International Hotel Investments register €11 million interim loss

Group’s other hotel properties achieve overall growth of 20% compared to the corresponding period last year.

International Hotel Investments has registered a loss after tax of €11.19 million for the interim January-June 2011 period compared to a loss of €9.19 million over the same period last year, despite a downturn in business at its Corinthia Hotel Tripoli in Libya.

The decrease in finance income and the increase in finance expenses have been due to the utilisation of bank balances and additional bank borrowings for the Group’s investment in London and the equity stake in Medina Tower.

The conflict in Libya in the past months impacted negatively both the operational capacity and the financial performance of the Corinthia Hotel Tripoli. “All expatriate staff were evacuated with the exception of a small nucleus of executives that is entrusted with managing the day-to-day operations with the primary objective of maximising revenues, matching costs with current demand levels, and maintaining and safeguarding the property.”

IHI said that although it is evident that the value of the property in Libya has been impaired, the extremely fluid and volatile situation in the country does not allow a reliable quantification of the anticipated decrease.

In the first six months of 2011 the Group registered consolidated revenues that are in line with those of the first six months of 2010 despite the downturn in business at the Corinthia Hotel Tripoli resulting from the current situation in Libya.

The Group’s other hotel properties achieved an overall growth of 20% compared to the corresponding period last year mainly reflecting the slow yet steady economic recovery which started to leave its positive effects in the last six months of last year.
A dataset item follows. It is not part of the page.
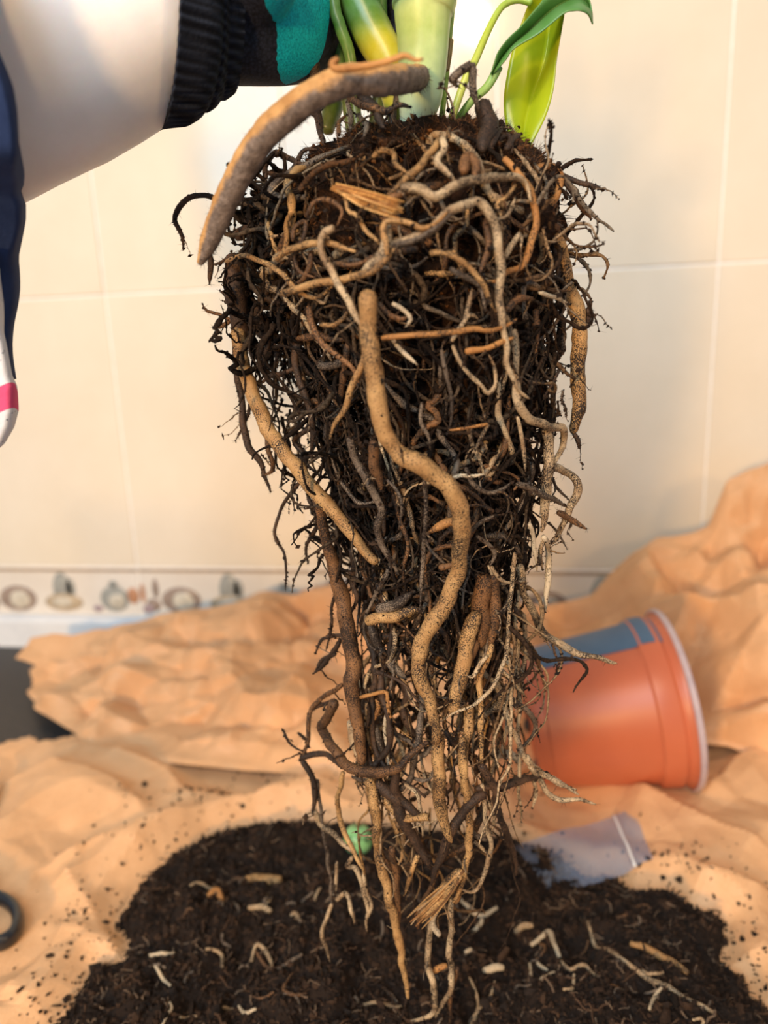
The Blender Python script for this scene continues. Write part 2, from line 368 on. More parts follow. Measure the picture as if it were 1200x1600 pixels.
def ridge_z(x, y):
    out = 0
    for pl, h, fd, bd in RIDGES:
        best = np.full(x.shape, 1e9); sg = np.zeros(x.shape); en = np.zeros(x.shape)
        for i, (a, b) in enumerate(zip(pl[:-1], pl[1:])):
            e = b-a; wx, wy = x-a[0], y-a[1]; t_ = np.clip((wx*e[0]+wy*e[1])/(e@e), 0, 1); d_ = np.hypot(wx-t_*e[0], wy-t_*e[1]); c_ = e[0]*wy-e[1]*wx
            up = d_ < best; best = np.where(up, d_, best); sg = np.where(up, c_, sg); en = np.where(up, (i+t_)/(len(pl)-1), en)
        front = sg < 0 if h > 0 else sg > 0
        out = out+abs(h)*np.exp(-best/np.where(front, fd, bd))*np.clip(np.minimum(en, 1-en)*6+0.25, 0, 1)
    return out
def paper_z(x, y):
    sd = poly_sd(x, y, SOIL); k = np.clip(-sd/0.02, 0.15, 1)
    f = facet(x, y, 0.085, 3, 0.4)*0.012+facet(x, y, 0.036, 11, 1.3)*0.0085+facet(x, y, 0.011, 21, 0.9)*0.0008
    left = np.clip((-0.16-x)/0.1, 0, 1)*np.clip((y+0.40)/0.1, 0, 1)
    lift = 0.003*left*(1+facet(x, y, 0.09, 31, 2.0))
    return np.maximum(0.0075*k+0.0018+f*k*0.85+lift+ridge_z(x, y)*k, 0.0012)
def sheet(name, X, Y, Z, keep=None, **kw):
    n, k = X.shape; v = np.stack([X, Y, Z], -1).reshape(-1, 3); i = np.arange(n-1)[:, None]*k; j = np.arange(k-1)[None]
    q = np.stack([i+j, i+j+1, i+k+j+1, i+k+j], -1).reshape(-1, 4)
    if keep is not None: q = q[keep.reshape(-1)[q].all(1)]
    parent = kw.pop('parent', None)
    me = mesh_np(name, rel(v, parent), q, smooth=False); o = link(name, me, M['kraft'], parent, **kw)
    s = o.modifiers.new('thickness', 'SOLIDIFY'); s.thickness = 0.0004; s.offset = -1
    return o
gx, gy = np.meshgrid(np.linspace(-0.62, 0.50, 400), np.linspace(-0.60, -0.03, 210))
edge = np.interp(gx, [-0.62, -0.47, -0.44, -0.40, -0.372, -0.34, -0.30, -0.2], [-0.225, -0.222, -0.226, -0.218, -0.230, -0.21, -0.17, -0.05])+vnoise(np.stack([gx, gx*0], -1), 60, 4)*0.003
zz = paper_z(gx, gy)
sheet('kraft_paper_sheet', gx, gy, zz, gy < edge, label='wide crumpled brown kraft paper sheet spread under the soil and pot', cat='paper')
# the sheet bunched up against the wall
nx, nt = 420, 130
u = np.linspace(0, 1, nx); xs = -0.50+u*1.10
topz = np.interp(xs, [-0.52, -0.49, -0.43, -0.40, -0.36, -0.30, -0.245, -0.164, -0.10, -0.04, 0.02, 0.06, 0.095, 0.115, 0.16, 0.20, 0.212, 0.25, 0.32, 0.45, 0.6],
                 [0.010, 0.016, 0.030, 0.050, 0.059, 0.066, 0.083, 0.094, 0.090, 0.087, 0.080, 0.076, 0.085, 0.106, 0.147, 0.163, 0.206, 0.224, 0.21, 0.15, 0.10])
ytop = np.interp(xs, [-0.52, -0.45, -0.36, -0.25, -0.1, 0.06, 0.12, 0.2, 0.3, 0.6], [-0.125, -0.10, -0.055, -0.045, -0.035, -0.045, -0.05, -0.06, -0.07, -0.10])
yfr = np.interp(xs, [-0.52, -0.487, -0.47, -0.452, -0.40, -0.36, -0.33, -0.27, -0.15, 0.0, 0.1, 0.18, 0.25, 0.35, 0.6], [-0.120, -0.128, -0.140, -0.158, -0.190, -0.215, -0.236, -0.250, -0.262, -0.265, -0.18, -0.20, -0.26, -0.30, -0.32])
t = np.linspace(0, 1, nt)[:, None]
X = np.broadcast_to(xs, (nt, nx)).copy()
Yb = yfr+(ytop-yfr)*t
prof_t = np.interp(t, [0, 0.08, 0.3, 0.55, 0.75, 0.9, 1.0], [0.0, 0.07, 0.20, 0.40, 0.62, 0.86, 1.0])
wgt = np.clip((xs-0.14)/0.1, 0, 1)
prof_r = np.interp(t, [0, 0.12, 0.3, 0.55, 0.75, 0.9, 1.0], [0.0, 0.10, 0.24, 0.42, 0.62, 0.86, 1.0])
base0 = 0.012
Zb = base0+(topz-base0)*(prof_t*(1-wgt)+prof_r*wgt)
amp = (0.5+0.5*np.clip(topz/0.1, 0, 1.6))*np.clip(t*6, 0.15, 1)*np.clip((1.02-t)*9, 0.35, 1)
f1, f2, f3 = facet(X, Yb+Zb*0.6, 0.075, 41, 0.3), facet(X, Yb+Zb*0.6, 0.034, 47, 1.1), facet(X, Yb+Zb*0.6, 0.014, 53, 0.6)
# long folds fanning out to the left
rad = np.hypot(X+0.20, Yb+0.16); ang = np.arctan2(Yb+0.16, -(X+0.20)); fan = (np.abs(((ang*2.3+vnoise(np.stack([X, Yb], -1), 12, 6)*0.3) % 1)-0.5)-0.25)*np.clip((-0.16-X)/0.12, 0, 1)
D1 = f1*0.036+f2*0.020+f3*0.005+fan*0.04*np.clip(rad/0.15, 0, 1)
Zb = np.maximum(Zb+D1*amp*0.75, 0.004+0.008*np.clip(t*8, 0, 1)); Yb = np.minimum(Yb-D1*amp*0.55, -0.02)
X = X+facet(X, Yb, 0.05, 61, 0.8)*0.006
tear = vnoise(np.stack([X, Yb], -1), 55, 12)*0.010
def pix(X, Y, Z):
    q_ = np.stack([X, Y, Z], -1)-CAM; d_ = q_@FWD; return 600+F_PX*(q_@RIGHT)/d_, 800-F_PX*(q_@UP)/d_
pxx, pyy = pix(X, Yb, Zb)
keep = (poly_sd(pxx, pyy+vnoise(np.stack([pxx, pyy], -1), 0.05, 3)*4, [(-60, 1100), (22, 1078), (36, 1054), (68, 1026), (100, 1033), (142, 1018), (111, 984), (100, 940), (-60, 940)]) < 0) & (X > -0.474+tear*0.4+np.maximum(-0.11-Yb, 0)*0.75)
bunch = sheet('bunched_kraft_paper', X, Yb, Zb, keep, label='crumpled brown paper bunched up against the tiles behind the pot', cat='paper')
# folded under-layer seen inside the open left end
gx, gy = np.meshgrid(np.linspace(0, 1, 60), np.linspace(0, 1, 40))
fc_ = [PY(a, b, y) for a, b, y in ((24, 1032, -0.112), (170, 1062, -0.108), (190, 985, -0.070), (48, 994, -0.085))]; gx_, gy_ = gx[..., None], gy[..., None]
Fp = (fc_[0]*(1-gx_)+fc_[1]*gx_)*(1-gy_)+(fc_[3]*(1-gx_)+fc_[2]*gx_)*gy_; Fp[..., 2] += facet(Fp[..., 0], Fp[..., 1], 0.03, 71, 0.3)*0.004
sheet('folded_flap', Fp[..., 0], Fp[..., 1], Fp[..., 2], None, parent=bunch)

# ================================================================== SOIL
def soil_h(x, y):
    sd = poly_sd(x, y, SOIL); p = np.stack([x, y], -1)
    h = 0.021*(1-np.exp(-np.maximum(sd, 0)/0.035))*(0.75+0.5*vnoise(p, 22, 5))+0.0045*fbm(p, 90, 8)*np.clip(sd/0.01, 0, 1)
    return np.where(sd > 0, np.maximum(h, 0)+0.0035, -0.004), sd
def soil_z(x, y):
    x, y = np.asarray(x, float), np.asarray(y, float); h, sd = soil_h(x, y); return paper_z(x, y)+np.maximum(h, 0)
SOILC = np.array([lin(c) for c in [(40, 29, 22), (52, 37, 27), (33, 25, 20), (58, 42, 31), (46, 36, 30), (66, 48, 35)]])
mb = MB(); gx, gy = np.meshgrid(np.linspace(-0.25, 0.19, 260), np.linspace(-0.585, -0.28, 190))
h, sd = soil_h(gx, gy); z = paper_z(gx, gy)+h
v = np.stack([gx, gy, z], -1).reshape(-1, 3); k = gx.shape[1]; i = np.arange(gx.shape[0]-1)[:, None]*k; j = np.arange(k-1)[None]
q = np.stack([i+j, i+j+1, i+k+j+1, i+k+j], -1).reshape(-1, 4); q = q[(sd.reshape(-1) > -0.003)[q].all(1)]
mb.add(v, q, None, lin((40, 29, 22)))
def scatter(n, cond):
    out = []
    while sum(map(len, out)) < n:
        x = rng.uniform(-0.30, 0.24, n); y = rng.uniform(-0.585, -0.22, n); s = poly_sd(x, y, SOIL); ok = cond(s); out.append(np.stack([x, y], -1)[ok])
    return np.concatenate(out)[:n]
for nn, smin, smax, bs in ((20000, 0.0005, 0.0013, (OCT, OCTF)), (2600, 0.0010, 0.0020, (ICO, ICOF)), (60, 0.0020, 0.0030, (ICO, ICOF))):
    p = scatter(nn, lambda s: s > -0.002+0*s); zz = soil_z(p[:, 0], p[:, 1])
    crumbs(mb, np.column_stack([p, zz+rng.uniform(-0.0005, 0.0012, nn)]), rng.uniform(smin, smax, nn), SOILC[rng.integers(0, 6, nn)], bs, 0.7)
# fine broken fibres in the heap
nn = 2600; p = scatter(nn, lambda s: s > 0.0); zz = soil_z(p[:, 0], p[:, 1])
a = rng.uniform(0, 6.28, nn); L = rng.uniform(0.003, 0.010, nn); st = np.linspace(-0.5, 0.5, 5)
P = np.stack([p[:, 0:1]+np.cos(a)[:, None]*L[:, None]*st, p[:, 1:2]+np.sin(a)[:, None]*L[:, None]*st, zz[:, None]+0.001+rng.normal(0, 0.0007, (nn, 5))+rng.uniform(-0.3, 0.3, (nn, 1))*L[:, None]*st], -1)
P[:, :, :2] += np.cumsum(rng.normal(0, 0.0006, (nn, 5, 2)), 1)
fc = np.array([lin(c) for c in [(60, 44, 33), (84, 62, 46), (112, 92, 74), (48, 36, 28)]])
strands(mb, P, np.repeat(rng.uniform(0.0002, 0.0006, nn)[:, None], 5, 1), fc[rng.integers(0, 4, nn)], 4)
mb.build('soil_pile', M['soil'], None, smooth=False, colors=True, kind='stuff', label='dark loose potting soil heaped on the brown paper', cat='soil')
mb = MB(); nn = 900
p = scatter(nn, lambda s: (s < 0.004) & (rng.uniform(0, 1, s.shape) < 0.012+np.exp(np.minimum(s, 0)/0.016)*0.9))
e = np.array([PZ(*q, 0.01)[:2] for q in [(120, 1430), (128, 1480), (140, 1540), (110, 1560), (90, 1570), (150, 1570), (200, 1255), (290, 1247), (330, 1245), (380, 1195), (440, 1210), (1000, 1360), (1070, 1355), (1090, 1375), (1130, 1440), (1190, 1520), (1185, 1545)]])
p = np.concatenate([p, (e[:, None]+rng.normal(0, 0.010, (17, 26, 2))).reshape(-1, 2)]); nn = len(p)
crumbs(mb, np.column_stack([p, paper_z(p[:, 0], p[:, 1])+0.0006]), np.exp(rng.normal(-7.6, 0.42, nn)), SOILC[rng.integers(0, 6, nn)], (ICO, ICOF), 0.8)
mb.build('soil_crumbs', M['soil'], None, smooth=False, colors=True, kind='stuff', label='scattered dark soil crumbs on the brown paper around the heap', cat='soil')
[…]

The percentage increases in revenue were as follows: The Corinthia Hotel Lisbon and Corinthia Hotel Prague - 26%, the Corinthia Hotel St Petersburg - 23%, Corinthia Hotel St George’s Bay - 13%, and Corinthia Hotel Budapest - 11%. The Group’s internally developed global distribution system has continued to yield positive results generating higher revenues since its launch last year.

Direct and other operating costs were relatively unchanged relative to the comparative period. Whilst direct costs increased on account of the improved hotel occupancy levels, other operating costs decreased mainly as a result of measures taken at Corinthia Hotel Tripoli to reduce overhead costs and on account of the non recurrence of costs incurred in 2010.

Following the issue of 1.76 million bonus shares and buy-back programme in August 2010, 751,338 shares were bought back by the Company during 2010. The Company’s share capital was reduced in February 2011 following the statutory three-month notification period.